## [Your task]
Copy only this: the line containing "The Blender Python", the line containing "mb = MB(); mb.beam((sx + s * .05, 0, .44), (sx", and every line between them, exactly as written.

## [Given entries]
......

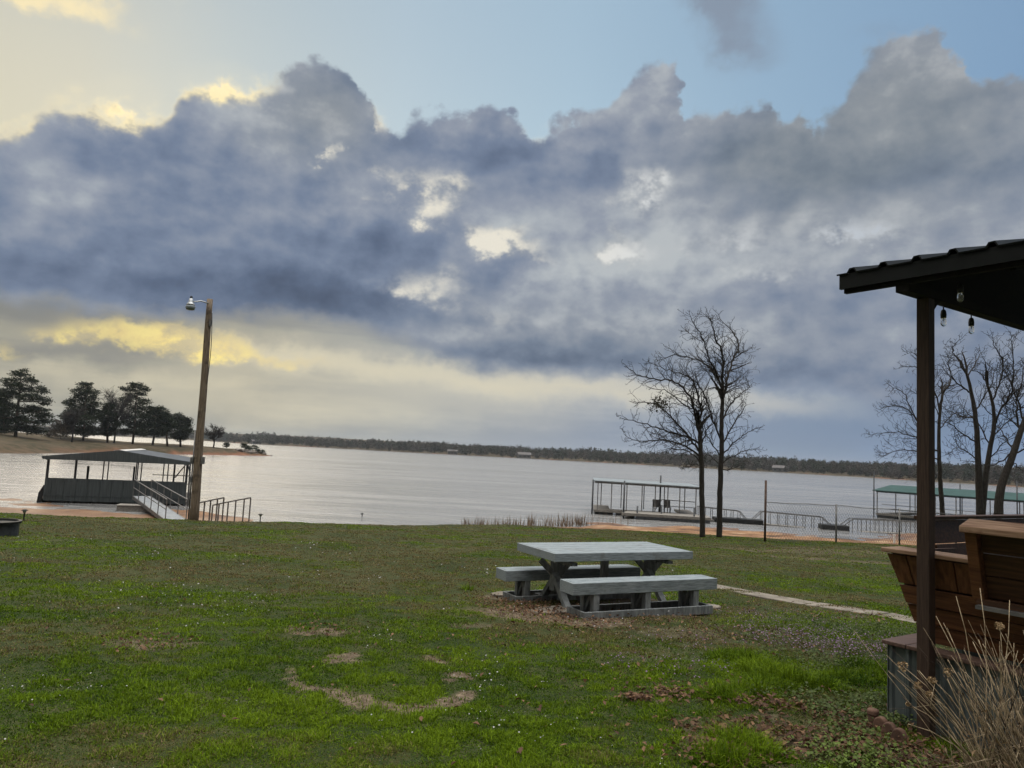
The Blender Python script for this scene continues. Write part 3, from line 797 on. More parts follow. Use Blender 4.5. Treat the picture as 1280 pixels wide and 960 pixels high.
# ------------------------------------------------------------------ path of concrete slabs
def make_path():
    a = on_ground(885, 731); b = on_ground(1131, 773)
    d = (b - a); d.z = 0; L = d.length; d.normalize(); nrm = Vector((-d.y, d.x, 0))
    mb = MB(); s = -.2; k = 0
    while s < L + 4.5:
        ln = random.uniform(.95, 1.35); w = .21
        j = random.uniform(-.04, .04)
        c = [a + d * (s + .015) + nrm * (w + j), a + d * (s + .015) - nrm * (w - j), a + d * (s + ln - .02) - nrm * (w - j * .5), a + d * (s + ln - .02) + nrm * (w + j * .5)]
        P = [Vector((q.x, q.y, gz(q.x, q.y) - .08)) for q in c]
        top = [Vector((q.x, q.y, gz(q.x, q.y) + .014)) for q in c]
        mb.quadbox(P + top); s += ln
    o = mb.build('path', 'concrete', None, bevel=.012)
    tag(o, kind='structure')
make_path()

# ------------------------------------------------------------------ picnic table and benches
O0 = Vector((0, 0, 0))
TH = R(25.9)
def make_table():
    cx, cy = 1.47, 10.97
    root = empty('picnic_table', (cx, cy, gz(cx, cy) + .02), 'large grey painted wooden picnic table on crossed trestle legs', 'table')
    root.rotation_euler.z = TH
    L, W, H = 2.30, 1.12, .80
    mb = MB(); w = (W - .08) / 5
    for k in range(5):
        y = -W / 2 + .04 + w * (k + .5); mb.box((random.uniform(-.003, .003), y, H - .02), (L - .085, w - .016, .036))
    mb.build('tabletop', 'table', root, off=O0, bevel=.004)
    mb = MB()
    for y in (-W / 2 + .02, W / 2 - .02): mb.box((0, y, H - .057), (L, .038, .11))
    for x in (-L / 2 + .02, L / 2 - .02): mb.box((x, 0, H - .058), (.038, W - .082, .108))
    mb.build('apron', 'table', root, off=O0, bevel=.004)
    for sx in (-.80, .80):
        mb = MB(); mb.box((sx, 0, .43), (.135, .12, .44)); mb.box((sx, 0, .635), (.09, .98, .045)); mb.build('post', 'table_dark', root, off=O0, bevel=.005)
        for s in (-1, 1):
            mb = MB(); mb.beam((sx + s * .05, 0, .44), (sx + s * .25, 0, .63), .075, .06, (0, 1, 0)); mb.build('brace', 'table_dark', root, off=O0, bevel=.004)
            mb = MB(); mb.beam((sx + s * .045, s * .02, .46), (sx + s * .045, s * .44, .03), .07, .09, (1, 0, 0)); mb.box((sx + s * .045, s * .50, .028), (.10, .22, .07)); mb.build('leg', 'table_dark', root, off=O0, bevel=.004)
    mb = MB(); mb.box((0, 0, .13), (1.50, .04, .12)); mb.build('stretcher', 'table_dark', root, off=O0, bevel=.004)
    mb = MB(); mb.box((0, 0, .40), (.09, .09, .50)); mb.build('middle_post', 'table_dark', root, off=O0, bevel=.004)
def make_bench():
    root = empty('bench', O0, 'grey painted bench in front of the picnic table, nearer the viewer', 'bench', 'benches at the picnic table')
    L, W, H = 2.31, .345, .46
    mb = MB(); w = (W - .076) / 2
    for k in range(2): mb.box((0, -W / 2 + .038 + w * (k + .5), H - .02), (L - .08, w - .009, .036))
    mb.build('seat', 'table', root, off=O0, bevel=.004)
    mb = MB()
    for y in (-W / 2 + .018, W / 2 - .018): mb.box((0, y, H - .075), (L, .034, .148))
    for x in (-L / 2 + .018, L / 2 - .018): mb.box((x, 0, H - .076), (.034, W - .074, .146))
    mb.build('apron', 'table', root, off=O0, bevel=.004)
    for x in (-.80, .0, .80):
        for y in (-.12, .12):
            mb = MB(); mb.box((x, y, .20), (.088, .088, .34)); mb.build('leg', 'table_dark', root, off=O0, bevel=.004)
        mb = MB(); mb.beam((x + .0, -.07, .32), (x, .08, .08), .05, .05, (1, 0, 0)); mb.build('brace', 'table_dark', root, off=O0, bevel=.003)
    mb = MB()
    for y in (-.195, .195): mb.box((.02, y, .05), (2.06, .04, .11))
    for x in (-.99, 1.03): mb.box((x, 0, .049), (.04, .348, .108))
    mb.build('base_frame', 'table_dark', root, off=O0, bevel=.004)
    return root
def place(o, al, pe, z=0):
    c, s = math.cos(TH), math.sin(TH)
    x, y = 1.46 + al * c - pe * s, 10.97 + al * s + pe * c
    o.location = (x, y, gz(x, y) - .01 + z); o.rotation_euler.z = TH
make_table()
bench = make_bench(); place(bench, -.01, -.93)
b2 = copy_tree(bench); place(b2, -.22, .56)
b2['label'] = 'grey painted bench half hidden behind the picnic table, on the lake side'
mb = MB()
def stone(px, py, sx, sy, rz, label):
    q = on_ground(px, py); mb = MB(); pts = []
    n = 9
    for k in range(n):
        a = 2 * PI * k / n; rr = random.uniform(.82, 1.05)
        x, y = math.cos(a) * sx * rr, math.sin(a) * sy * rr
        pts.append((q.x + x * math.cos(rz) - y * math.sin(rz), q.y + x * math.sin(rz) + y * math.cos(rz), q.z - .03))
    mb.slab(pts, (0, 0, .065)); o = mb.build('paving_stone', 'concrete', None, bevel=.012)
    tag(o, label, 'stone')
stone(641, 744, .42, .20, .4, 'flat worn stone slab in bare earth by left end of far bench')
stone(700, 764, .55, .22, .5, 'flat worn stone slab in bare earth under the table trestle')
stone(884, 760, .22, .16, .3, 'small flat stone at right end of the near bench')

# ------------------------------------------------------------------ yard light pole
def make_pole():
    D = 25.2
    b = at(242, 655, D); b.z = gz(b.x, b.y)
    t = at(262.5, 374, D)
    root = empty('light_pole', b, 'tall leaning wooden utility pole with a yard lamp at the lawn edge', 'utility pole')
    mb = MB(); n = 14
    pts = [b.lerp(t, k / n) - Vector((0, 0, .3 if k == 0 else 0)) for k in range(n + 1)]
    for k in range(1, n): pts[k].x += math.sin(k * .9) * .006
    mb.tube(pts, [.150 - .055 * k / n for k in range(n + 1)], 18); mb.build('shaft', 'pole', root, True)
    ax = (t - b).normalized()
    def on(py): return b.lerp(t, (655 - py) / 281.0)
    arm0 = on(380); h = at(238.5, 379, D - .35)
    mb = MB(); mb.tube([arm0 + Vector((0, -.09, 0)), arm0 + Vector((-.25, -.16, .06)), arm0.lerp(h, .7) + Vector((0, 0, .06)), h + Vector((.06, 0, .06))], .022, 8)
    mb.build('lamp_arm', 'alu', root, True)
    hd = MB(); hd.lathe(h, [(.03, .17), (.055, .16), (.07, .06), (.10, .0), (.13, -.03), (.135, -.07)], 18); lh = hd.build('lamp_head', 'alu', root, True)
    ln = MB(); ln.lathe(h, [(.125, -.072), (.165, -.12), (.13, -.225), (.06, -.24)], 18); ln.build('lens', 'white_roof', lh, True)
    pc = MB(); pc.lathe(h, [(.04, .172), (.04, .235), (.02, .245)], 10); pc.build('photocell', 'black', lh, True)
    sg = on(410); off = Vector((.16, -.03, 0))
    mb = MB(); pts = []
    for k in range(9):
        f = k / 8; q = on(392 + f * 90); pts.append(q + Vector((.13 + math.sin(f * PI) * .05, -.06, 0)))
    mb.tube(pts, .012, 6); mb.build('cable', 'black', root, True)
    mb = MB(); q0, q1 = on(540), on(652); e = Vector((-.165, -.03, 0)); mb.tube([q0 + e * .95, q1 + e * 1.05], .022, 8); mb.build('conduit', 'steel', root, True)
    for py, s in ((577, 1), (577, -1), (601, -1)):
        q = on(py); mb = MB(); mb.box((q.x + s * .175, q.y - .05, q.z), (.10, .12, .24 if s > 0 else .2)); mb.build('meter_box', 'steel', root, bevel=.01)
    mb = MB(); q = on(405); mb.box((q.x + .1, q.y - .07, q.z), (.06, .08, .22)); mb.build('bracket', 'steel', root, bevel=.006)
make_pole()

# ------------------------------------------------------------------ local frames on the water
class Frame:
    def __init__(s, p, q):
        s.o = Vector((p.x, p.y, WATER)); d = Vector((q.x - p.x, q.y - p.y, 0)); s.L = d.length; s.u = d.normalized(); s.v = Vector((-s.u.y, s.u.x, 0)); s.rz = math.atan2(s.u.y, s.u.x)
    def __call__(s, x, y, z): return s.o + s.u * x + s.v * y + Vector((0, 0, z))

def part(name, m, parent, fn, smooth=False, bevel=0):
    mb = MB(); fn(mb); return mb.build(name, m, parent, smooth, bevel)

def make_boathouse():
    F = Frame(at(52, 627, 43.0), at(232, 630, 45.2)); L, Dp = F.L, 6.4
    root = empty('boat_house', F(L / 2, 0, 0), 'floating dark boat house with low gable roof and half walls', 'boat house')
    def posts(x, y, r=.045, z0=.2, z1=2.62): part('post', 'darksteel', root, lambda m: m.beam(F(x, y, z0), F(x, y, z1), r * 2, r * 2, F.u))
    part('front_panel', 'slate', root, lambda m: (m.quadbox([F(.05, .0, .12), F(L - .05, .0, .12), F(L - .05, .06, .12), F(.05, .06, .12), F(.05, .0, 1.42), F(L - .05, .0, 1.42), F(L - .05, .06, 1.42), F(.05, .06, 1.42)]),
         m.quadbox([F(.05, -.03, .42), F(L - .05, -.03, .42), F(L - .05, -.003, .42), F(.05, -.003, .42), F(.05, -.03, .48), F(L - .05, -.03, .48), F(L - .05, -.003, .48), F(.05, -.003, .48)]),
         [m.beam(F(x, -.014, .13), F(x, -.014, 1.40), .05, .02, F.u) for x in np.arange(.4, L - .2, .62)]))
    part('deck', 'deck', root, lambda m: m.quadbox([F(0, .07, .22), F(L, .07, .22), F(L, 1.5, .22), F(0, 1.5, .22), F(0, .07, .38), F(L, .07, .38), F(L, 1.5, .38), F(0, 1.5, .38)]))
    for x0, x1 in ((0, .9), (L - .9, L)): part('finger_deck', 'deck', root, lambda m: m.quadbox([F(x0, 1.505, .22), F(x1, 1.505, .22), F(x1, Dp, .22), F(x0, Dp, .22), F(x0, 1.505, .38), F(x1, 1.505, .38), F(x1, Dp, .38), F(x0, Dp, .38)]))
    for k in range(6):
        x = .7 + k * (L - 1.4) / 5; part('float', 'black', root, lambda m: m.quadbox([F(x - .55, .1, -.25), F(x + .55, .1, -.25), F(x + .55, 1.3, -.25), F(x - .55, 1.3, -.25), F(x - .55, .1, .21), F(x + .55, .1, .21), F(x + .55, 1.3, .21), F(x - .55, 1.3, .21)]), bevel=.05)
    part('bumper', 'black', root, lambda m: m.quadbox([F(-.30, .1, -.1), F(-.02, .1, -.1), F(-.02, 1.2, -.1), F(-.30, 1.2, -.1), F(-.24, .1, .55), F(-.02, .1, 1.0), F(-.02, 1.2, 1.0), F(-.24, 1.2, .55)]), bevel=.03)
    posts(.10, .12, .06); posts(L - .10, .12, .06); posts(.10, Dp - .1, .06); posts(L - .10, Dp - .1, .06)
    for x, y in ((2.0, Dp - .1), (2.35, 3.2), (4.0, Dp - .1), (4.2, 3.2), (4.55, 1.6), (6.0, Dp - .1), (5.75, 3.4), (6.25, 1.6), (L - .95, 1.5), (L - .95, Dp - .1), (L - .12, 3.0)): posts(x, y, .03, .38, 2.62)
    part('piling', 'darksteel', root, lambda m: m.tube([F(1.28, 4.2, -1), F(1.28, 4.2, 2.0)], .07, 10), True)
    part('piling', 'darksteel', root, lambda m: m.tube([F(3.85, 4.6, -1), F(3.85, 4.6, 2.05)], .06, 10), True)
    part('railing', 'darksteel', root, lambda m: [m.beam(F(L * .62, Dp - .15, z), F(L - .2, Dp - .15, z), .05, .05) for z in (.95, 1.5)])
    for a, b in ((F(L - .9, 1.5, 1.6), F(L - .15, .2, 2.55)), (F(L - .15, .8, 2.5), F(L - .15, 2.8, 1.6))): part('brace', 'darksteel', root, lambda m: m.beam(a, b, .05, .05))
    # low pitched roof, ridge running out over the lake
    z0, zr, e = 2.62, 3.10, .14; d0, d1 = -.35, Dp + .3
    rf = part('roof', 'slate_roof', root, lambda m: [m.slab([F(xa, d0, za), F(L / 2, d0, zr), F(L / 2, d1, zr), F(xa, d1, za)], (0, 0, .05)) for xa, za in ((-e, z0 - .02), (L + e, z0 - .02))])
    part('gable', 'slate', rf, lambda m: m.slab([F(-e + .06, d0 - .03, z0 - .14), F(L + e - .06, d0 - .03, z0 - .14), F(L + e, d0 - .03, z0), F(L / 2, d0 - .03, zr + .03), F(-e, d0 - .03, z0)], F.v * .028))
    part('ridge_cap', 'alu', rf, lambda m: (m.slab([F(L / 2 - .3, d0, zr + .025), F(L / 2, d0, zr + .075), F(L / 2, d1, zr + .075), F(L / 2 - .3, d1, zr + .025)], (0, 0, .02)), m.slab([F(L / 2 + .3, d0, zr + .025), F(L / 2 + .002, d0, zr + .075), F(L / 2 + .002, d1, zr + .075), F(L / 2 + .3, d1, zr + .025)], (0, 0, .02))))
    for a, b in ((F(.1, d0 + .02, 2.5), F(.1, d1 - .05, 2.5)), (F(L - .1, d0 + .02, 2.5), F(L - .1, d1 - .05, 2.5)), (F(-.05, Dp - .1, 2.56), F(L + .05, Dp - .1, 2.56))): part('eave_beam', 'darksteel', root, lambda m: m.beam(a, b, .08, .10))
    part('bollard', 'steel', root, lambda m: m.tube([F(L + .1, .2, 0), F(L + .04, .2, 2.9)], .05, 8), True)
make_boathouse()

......

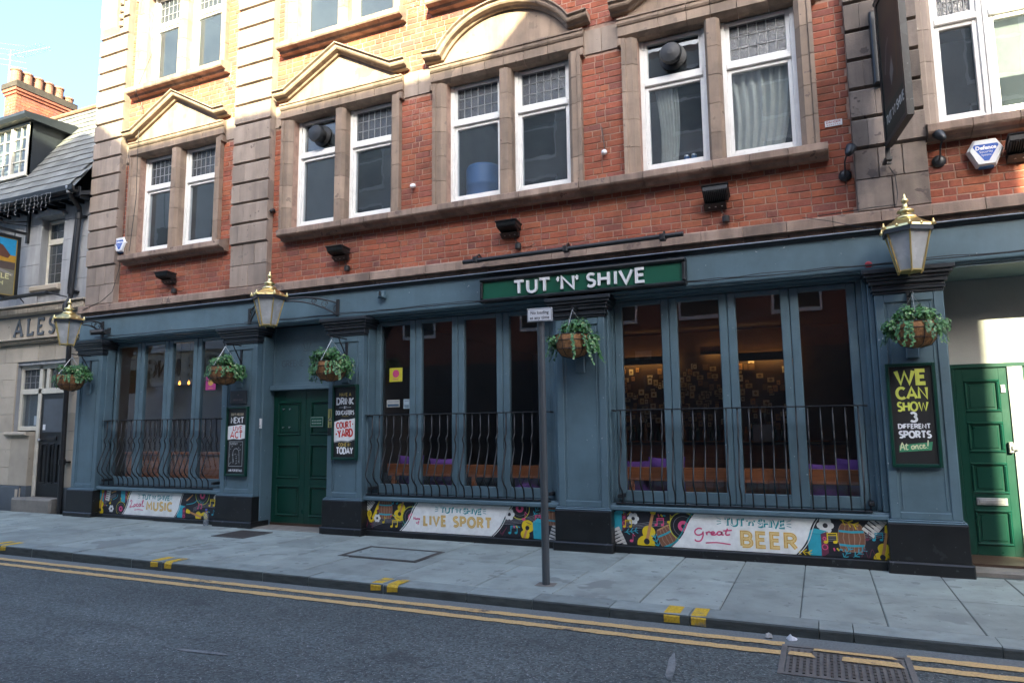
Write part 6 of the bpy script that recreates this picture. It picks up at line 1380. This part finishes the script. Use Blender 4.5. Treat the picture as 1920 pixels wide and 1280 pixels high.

......

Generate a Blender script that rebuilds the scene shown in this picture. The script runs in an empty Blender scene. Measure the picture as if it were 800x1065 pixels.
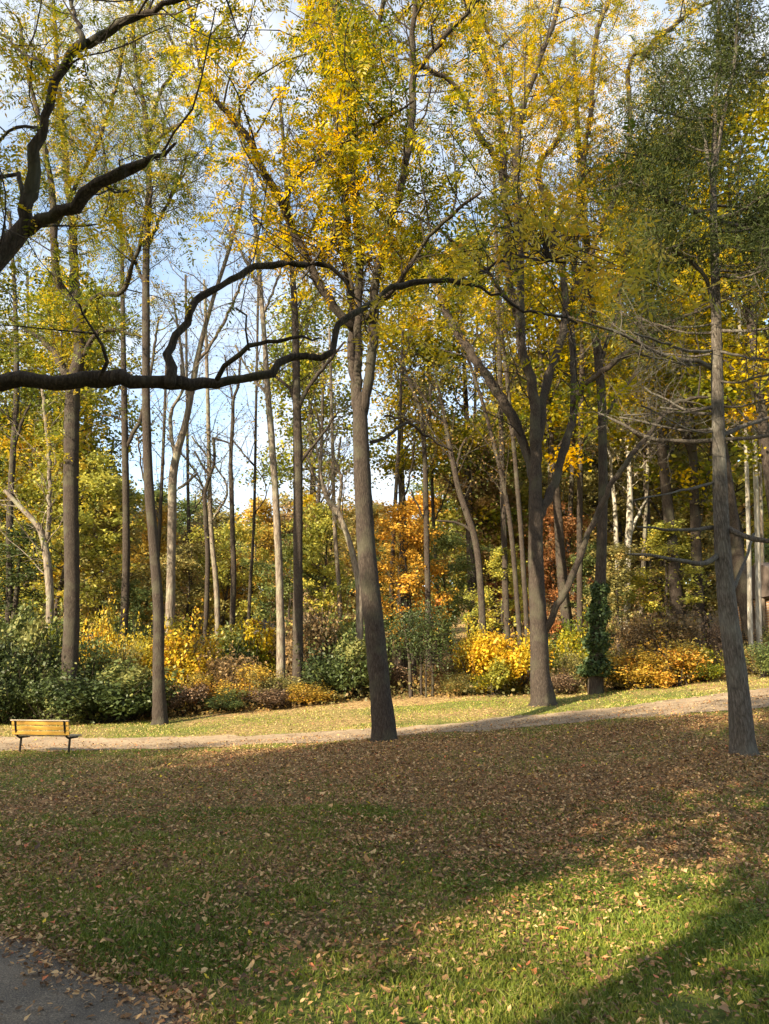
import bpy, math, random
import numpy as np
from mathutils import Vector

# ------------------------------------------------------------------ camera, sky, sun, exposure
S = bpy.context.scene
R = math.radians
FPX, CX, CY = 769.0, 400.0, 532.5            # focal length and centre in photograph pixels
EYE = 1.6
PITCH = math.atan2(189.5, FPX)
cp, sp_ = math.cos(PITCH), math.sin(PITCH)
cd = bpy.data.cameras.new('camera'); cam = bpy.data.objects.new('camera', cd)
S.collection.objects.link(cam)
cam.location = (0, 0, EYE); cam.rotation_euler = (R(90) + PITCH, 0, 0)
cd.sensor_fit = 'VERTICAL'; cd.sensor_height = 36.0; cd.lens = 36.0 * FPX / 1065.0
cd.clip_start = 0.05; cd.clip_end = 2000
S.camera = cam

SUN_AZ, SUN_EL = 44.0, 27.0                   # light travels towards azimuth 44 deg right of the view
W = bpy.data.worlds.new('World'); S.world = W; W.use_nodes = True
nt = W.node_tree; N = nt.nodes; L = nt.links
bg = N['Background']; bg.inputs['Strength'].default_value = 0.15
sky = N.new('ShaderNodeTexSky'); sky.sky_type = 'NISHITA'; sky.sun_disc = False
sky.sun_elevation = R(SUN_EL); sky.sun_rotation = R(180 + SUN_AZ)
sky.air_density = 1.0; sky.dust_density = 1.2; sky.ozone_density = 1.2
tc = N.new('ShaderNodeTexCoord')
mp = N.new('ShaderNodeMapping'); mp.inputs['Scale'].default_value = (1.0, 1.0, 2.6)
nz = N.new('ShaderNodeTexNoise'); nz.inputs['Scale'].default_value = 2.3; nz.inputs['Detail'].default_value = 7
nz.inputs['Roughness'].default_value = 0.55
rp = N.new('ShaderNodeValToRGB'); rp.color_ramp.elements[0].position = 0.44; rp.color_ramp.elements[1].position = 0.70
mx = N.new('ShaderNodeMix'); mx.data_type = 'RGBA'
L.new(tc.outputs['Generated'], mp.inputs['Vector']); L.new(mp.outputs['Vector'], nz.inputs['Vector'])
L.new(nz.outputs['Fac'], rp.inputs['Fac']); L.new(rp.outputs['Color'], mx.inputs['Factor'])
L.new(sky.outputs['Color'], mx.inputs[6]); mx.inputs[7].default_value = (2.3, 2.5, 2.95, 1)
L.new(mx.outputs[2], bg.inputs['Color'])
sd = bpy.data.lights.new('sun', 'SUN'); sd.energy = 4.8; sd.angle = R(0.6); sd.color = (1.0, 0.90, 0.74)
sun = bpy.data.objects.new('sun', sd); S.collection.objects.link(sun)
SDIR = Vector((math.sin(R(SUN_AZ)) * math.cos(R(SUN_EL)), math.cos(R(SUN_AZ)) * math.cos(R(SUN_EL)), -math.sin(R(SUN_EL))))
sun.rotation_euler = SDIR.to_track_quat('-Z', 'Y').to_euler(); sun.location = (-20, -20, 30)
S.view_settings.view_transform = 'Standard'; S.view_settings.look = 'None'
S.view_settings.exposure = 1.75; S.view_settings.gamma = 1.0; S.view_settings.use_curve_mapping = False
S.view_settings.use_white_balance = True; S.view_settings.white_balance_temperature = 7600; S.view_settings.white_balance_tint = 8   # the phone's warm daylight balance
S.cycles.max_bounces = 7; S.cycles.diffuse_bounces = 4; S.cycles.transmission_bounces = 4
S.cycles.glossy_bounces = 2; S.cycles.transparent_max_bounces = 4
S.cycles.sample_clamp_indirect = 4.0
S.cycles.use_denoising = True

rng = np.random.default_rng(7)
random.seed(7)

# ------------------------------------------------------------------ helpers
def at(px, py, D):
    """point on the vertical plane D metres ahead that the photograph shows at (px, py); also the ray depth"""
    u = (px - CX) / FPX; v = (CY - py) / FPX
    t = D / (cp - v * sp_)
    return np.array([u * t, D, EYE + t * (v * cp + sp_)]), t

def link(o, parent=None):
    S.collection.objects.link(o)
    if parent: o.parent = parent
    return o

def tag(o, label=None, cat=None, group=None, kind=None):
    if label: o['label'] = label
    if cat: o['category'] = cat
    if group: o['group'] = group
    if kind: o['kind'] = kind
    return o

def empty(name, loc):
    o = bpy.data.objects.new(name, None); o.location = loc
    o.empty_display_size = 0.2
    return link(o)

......

## [Solution to the problem]
The Blender Python script for this scene continues. Write part 3, from line 797 on. More parts follow. Use Blender 4.5. Treat the picture as 1280 pixels wide and 960 pixels high.
# ------------------------------------------------------------------ path of concrete slabs
def make_path():
    a = on_ground(885, 731); b = on_ground(1131, 773)
    d = (b - a); d.z = 0; L = d.length; d.normalize(); nrm = Vector((-d.y, d.x, 0))
    mb = MB(); s = -.2; k = 0
    while s < L + 4.5:
        ln = random.uniform(.95, 1.35); w = .21
        j = random.uniform(-.04, .04)
        c = [a + d * (s + .015) + nrm * (w + j), a + d * (s + .015) - nrm * (w - j), a + d * (s + ln - .02) - nrm * (w - j * .5), a + d * (s + ln - .02) + nrm * (w + j * .5)]
        P = [Vector((q.x, q.y, gz(q.x, q.y) - .08)) for q in c]
        top = [Vector((q.x, q.y, gz(q.x, q.y) + .014)) for q in c]
        mb.quadbox(P + top); s += ln
    o = mb.build('path', 'concrete', None, bevel=.012)
    tag(o, kind='structure')
make_path()

# ------------------------------------------------------------------ picnic table and benches
O0 = Vector((0, 0, 0))
TH = R(25.9)
def make_table():
    cx, cy = 1.47, 10.97
    root = empty('picnic_table', (cx, cy, gz(cx, cy) + .02), 'large grey painted wooden picnic table on crossed trestle legs', 'table')
    root.rotation_euler.z = TH
    L, W, H = 2.30, 1.12, .80
    mb = MB(); w = (W - .08) / 5
    for k in range(5):
        y = -W / 2 + .04 + w * (k + .5); mb.box((random.uniform(-.003, .003), y, H - .02), (L - .085, w - .016, .036))
    mb.build('tabletop', 'table', root, off=O0, bevel=.004)
    mb = MB()
    for y in (-W / 2 + .02, W / 2 - .02): mb.box((0, y, H - .057), (L, .038, .11))
    for x in (-L / 2 + .02, L / 2 - .02): mb.box((x, 0, H - .058), (.038, W - .082, .108))
    mb.build('apron', 'table', root, off=O0, bevel=.004)
    for sx in (-.80, .80):
        mb = MB(); mb.box((sx, 0, .43), (.135, .12, .44)); mb.box((sx, 0, .635), (.09, .98, .045)); mb.build('post', 'table_dark', root, off=O0, bevel=.005)
        for s in (-1, 1):
            mb = MB(); mb.beam((sx + s * .05, 0, .44), (sx + s * .25, 0, .63), .075, .06, (0, 1, 0)); mb.build('brace', 'table_dark', root, off=O0, bevel=.004)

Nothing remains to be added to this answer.